Sudah terbukti di NAD bahwa penggunaan jilbab Polwan ternyata tidak mengganggu kinerja dan tidak membuat Polwan terbelah. Dan sudah sangat jelas, kalau aturan jilbab di Aceh ini sebenarnya adalah hasil kajian Polri sendiri. Lalu kenapa Polri meragukan hasil kajiannya sendiri, sehingga perlu waktu berbulan-bulan lagi untuk mengkajinya lagi?.
Jika Polri terus menghalangi kehendak umat Islam dengan beragam alasan, pasti akan memunculkan persoalan besar. Saat ini, umat Islam masih sabar menunggu Polri segera menyelesaikan kajian dan merealisasikan kebijakan izin jilbab.
Tapi kalau kajian jilbab hanya dijadikan intrumen untuk menghalangi kebijakan penggunaan jilbab Polwan, maka yakinlah umat Islam akan bergerak. Umat Islam akan berbaris di satu barisan untuk memperjuangkan hak saudaranya muslimahnya.

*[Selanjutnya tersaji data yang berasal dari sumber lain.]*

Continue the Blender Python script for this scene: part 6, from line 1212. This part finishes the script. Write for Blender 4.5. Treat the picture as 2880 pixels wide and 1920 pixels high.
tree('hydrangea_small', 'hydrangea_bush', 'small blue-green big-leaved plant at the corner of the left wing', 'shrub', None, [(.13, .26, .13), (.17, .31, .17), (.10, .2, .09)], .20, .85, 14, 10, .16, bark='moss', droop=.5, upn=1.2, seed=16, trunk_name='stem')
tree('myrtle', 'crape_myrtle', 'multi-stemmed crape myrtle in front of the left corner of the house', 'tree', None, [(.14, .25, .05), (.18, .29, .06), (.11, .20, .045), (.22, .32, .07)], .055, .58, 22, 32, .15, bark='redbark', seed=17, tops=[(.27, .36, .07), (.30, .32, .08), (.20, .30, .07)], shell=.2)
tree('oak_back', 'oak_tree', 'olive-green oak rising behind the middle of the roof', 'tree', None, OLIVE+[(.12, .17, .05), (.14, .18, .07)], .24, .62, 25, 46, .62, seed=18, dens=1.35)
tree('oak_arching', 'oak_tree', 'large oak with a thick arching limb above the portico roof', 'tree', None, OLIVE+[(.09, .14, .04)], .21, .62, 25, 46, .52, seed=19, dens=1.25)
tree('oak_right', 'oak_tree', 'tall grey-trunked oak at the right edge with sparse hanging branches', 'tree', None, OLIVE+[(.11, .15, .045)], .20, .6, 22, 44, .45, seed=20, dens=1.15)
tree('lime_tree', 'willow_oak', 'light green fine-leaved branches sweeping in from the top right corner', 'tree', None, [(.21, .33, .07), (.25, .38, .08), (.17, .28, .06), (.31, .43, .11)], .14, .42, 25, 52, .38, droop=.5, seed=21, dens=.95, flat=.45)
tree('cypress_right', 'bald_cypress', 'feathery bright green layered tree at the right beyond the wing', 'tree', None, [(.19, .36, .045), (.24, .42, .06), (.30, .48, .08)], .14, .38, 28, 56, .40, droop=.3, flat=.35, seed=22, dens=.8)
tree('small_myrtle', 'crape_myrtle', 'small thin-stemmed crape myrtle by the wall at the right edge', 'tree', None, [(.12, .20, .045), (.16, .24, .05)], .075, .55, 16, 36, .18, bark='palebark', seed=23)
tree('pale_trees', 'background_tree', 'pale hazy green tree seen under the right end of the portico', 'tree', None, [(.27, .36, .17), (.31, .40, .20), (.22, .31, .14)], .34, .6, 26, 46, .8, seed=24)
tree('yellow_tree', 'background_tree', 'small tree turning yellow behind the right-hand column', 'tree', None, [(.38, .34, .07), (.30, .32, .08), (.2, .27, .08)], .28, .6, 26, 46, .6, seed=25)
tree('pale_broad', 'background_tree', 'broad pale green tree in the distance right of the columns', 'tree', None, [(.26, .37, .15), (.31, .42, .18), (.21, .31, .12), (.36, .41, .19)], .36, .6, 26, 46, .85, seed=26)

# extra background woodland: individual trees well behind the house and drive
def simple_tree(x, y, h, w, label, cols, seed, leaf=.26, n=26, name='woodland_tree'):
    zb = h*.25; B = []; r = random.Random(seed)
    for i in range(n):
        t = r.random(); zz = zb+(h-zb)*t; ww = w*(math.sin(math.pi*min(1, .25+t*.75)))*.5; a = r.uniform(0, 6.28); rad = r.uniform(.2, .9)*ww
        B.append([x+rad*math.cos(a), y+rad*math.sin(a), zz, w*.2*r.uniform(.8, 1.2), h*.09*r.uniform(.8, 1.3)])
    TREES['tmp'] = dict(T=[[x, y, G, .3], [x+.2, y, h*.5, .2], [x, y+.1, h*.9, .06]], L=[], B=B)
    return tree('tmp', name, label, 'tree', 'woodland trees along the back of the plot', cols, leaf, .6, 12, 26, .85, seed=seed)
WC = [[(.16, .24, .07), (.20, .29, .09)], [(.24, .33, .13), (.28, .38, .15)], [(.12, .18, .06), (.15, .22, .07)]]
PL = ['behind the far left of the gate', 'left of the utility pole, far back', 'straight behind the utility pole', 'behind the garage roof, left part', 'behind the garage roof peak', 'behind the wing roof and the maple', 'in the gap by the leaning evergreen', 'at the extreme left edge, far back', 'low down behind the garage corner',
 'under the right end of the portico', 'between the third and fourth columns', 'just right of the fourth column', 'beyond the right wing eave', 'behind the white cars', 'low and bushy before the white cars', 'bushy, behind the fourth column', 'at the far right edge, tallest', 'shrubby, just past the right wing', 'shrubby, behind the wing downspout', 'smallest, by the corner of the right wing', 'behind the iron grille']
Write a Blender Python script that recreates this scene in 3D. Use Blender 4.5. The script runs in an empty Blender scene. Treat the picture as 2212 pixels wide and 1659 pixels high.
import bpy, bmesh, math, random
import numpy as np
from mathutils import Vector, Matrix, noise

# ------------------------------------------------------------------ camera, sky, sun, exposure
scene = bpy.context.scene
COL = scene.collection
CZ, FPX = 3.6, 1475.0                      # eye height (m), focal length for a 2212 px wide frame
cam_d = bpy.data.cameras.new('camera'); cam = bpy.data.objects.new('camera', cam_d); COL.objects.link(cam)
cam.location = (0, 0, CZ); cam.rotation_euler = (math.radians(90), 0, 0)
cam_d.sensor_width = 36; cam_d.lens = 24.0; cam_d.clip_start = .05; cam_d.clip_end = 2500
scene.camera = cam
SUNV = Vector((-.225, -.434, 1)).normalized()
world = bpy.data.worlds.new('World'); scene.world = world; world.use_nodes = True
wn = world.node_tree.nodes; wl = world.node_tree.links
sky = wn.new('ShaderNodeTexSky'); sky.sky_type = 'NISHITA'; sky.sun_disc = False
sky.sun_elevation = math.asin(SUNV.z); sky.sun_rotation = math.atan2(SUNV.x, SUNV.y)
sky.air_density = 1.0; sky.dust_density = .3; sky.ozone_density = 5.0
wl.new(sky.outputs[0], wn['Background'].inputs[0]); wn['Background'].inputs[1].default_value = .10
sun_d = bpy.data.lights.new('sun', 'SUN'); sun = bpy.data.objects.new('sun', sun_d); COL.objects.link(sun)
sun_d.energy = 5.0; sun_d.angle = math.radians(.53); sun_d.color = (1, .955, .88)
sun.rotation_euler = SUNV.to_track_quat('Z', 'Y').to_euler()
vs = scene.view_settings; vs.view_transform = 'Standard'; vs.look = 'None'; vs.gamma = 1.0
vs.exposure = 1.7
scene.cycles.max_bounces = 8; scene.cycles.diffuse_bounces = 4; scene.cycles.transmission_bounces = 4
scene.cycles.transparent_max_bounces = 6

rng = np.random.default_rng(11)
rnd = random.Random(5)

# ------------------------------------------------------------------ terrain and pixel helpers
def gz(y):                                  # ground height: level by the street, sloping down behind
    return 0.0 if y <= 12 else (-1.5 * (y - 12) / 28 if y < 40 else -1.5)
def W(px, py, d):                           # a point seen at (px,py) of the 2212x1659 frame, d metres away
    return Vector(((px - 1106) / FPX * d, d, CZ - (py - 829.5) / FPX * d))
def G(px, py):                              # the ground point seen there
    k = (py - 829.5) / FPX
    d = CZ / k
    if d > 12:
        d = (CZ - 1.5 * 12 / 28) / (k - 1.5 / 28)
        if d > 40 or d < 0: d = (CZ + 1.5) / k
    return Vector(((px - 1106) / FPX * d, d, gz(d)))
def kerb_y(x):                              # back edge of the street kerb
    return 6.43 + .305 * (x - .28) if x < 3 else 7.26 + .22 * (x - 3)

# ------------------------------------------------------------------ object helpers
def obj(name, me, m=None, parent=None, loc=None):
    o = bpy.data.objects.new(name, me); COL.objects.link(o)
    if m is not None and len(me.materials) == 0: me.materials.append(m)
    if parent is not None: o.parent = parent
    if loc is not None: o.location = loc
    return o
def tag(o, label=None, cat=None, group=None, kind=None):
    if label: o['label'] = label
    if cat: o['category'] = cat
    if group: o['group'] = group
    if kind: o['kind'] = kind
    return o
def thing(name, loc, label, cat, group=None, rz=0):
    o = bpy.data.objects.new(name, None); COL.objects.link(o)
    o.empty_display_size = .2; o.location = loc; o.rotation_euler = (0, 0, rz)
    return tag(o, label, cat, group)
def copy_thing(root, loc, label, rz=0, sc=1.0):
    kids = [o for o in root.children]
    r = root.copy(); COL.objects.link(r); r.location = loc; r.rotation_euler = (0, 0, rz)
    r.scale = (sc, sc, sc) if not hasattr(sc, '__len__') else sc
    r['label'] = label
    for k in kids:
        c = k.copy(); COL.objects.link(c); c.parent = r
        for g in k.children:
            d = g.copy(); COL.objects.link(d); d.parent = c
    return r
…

Polri tidak bisa lagi mengatakan kalau mau menggunakan jilbab jangan menjadi Polwan. Sebab, rakyat yang direpresentasikan oleh DPR sudah meminta Polri mengizinkan anggotanya menggunakan jilbab.
Jadi rakyatlah yang berhak bicara kalau tidak mengizinkan Polwan menggunakan jilbab, silakan keluar dari institusi Polri. Sebab, rakyat adalah pemilik sah institusi Polri.